Lust, Loneliness, and Legumes: Annecy Winner ‘Carrotica’ Makes Its Digital Debut

In a world where stop-motion often leans into the whimsical or the macabre, Berlin-based filmmaker Daniel Sterlin-Altman has carved out a space that is decidedly more… fertile. After a dominant two-year run on the international festival circuit—headlined by winning the prestigious Cristal for Best Graduation Film at Annecy 2024—Sterlin-Altman’s provocative short Carrotica is officially available to watch online.

Carrotica is a 13-minute dive into the parallel lives of a teenage boy and his single mother, exploring themes of queer desire and emotional survival through a lens of tactile absurdity.
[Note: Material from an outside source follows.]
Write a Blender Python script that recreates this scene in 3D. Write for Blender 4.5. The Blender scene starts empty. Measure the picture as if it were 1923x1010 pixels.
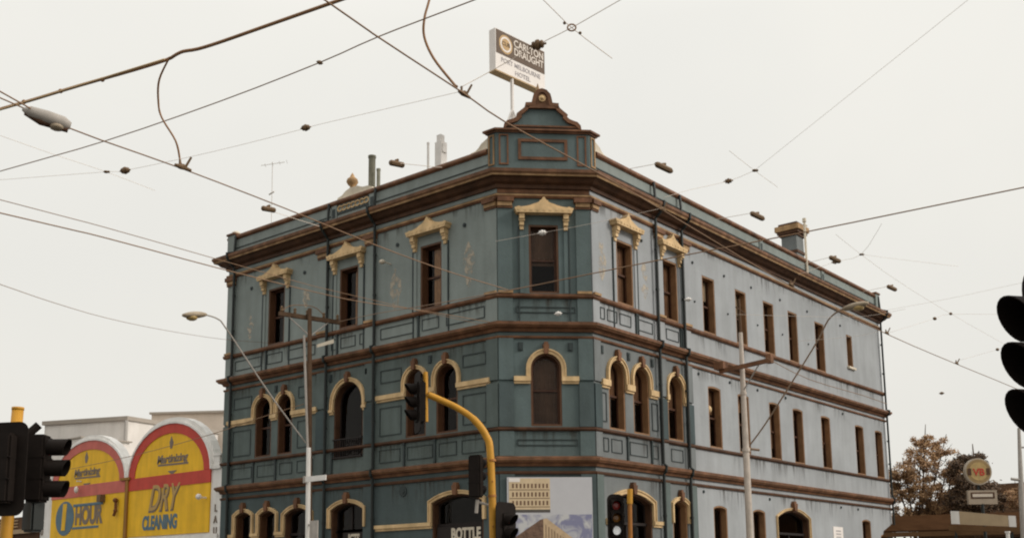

The film follows Nadav, a 16-year-old boy, spends his time in the privacy of his bedroom secretly penning explicit gay erotica, navigating his burgeoning sexuality in a digital age. Shari, his recently single mother and a fertility botanist, finds her professional interest in a particularly “seductive” carrot morphing into an intense, surreal fascination.

Through tango, musical interludes, and vibrant fantasy sequences, the film examines how we cope with loneliness and the strange places we turn to find intimacy.

As Carrotica transitions from the festival hall to the digital screen, it stands as a testament to the power of “weird” animation. It is a film that isn’t afraid to be messy, horny, and vulnerable—proving that sometimes, to find yourself, you have to get lost in the produce aisle.